O texto de Gamba Jr., autor diretor do espetáculo, tem uma preocupação claramente didática. Já nas primeiras cenas ele introduz uma chamada que é feita em ordem alfabética, um ótimo gancho para que a professora proponha aos seus alunos o estudo do alfabeto das boas ações. Da mesma forma, os personagens Medo, Violência, Egoísmo, Vaidade e Preguiça levam o público infantil a fazer contato com esses sentimentos. Diga-se de passagem, nem um pouco bem-vistos, mas pratica­mente inevitáveis nos seres humanos, sejam eles crianças ou adultos.

Sabiamente, o autor centrou a narrativa numa escola, onde todos sabem que se vai para ganhar algum tipo de conhecimento, amenizando o que poderia ser maçante na peça. E, como diretor, Gamba Jr. teve o maior capricho na parte visual do espetáculo. O fato de os atores ficarem o tempo todo pendurados, fazendo acrobacias, já é um atrativo para os pequenos. Mas, além disso, o cenário de Cláudio Bittencourt, que utiliza delicadas peças de antigos jogos de montar para compor a cidade, é uma graça. Principalmente na cena noturna, quando as casinhas são enfeitadas por pequenas luzes. Nesse momento, um dos mais bonitos do espetáculo, várias tiras brancas preenchem o espaço aéreo através da movimentação dos atores, criando um belo jogo visual. A simplicidade pode ser muito rica quando aliada à criatividade.

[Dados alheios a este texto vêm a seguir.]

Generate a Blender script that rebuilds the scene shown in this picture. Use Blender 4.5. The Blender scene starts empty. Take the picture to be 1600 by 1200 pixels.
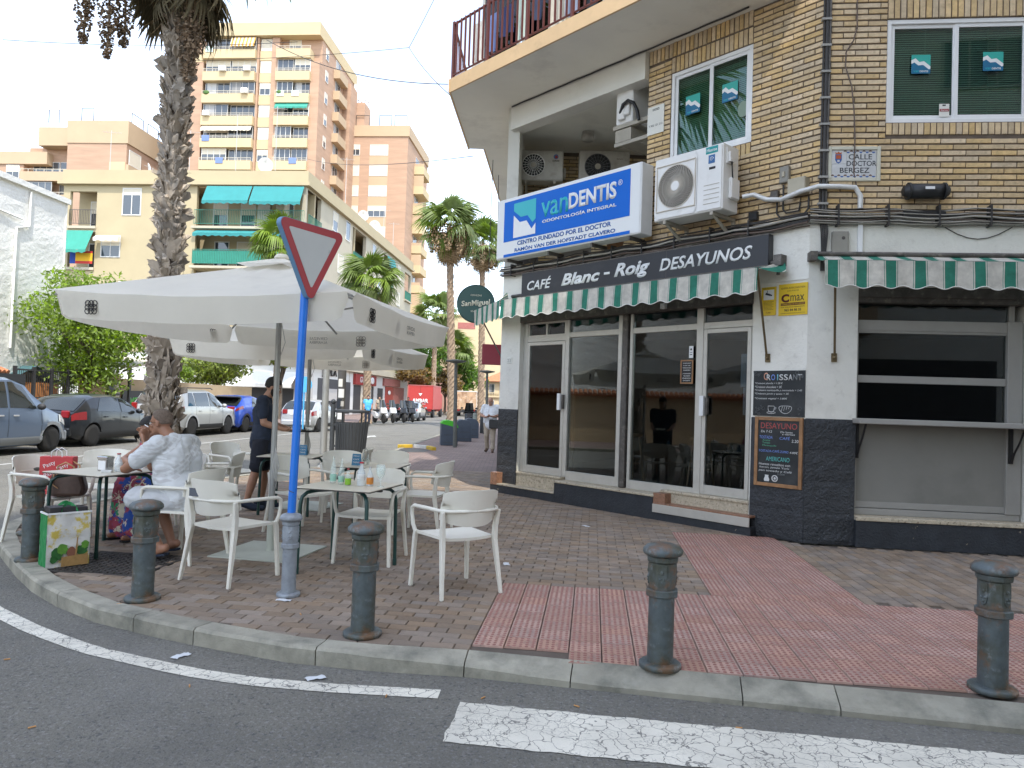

A iluminação de João Franco é fundamental no espetáculo. Totalmente sintonizada com o belo figurino de Marcelo Marques, ela acompanha as cores predominantes das roupas dos personagens em diferentes cenas. Como, por exemplo, nas canções em que cada um apresenta as suas características. Sendo assim, o fundo formado por um tecido branco, franzido em gomos, é banhado pela cor ama­rela, na cena do Egoísmo; pelo verde, na da Violência; pelo lilás, na do Medo; o que produz um ótimo efeito. As coreografias de Vânia Penteado e a trilha sonora de Paula Leal também estão perfeitamente adequadas ao clima do espetáculo.

Escola de Anjos, que tem a supervisão cênica de Osmar Prado, conta com a participa­ção da poderosa voz de Scarlet Moon de Chevalier, interpretando a professora. Em cena, os destaques são Carol Machado, vivendo uma Violência muito divertida, e Vânia Penteado, uma Vaidade muito graciosa e convincente. Gamba Jr, como Preguiça, Juliaria Féres, o Medo, e Claudio Bittencourt, o Egoísmo, também se saem bem nos movimentos acrobáticos, mas, como atores, não têm tanta empatia com as crianças quanto suas colegas de cena. Isadora Medella se desincumbem com facilidade do pequeno personagem do menino narrador.

Vale a pena levar as crianças para ver Escola de Anjos. Além de aprenderem, com muita leveza, a conviver com seu lado mais sombrio, elas certamente vão se divertir e se encantar com a beleza da montagem.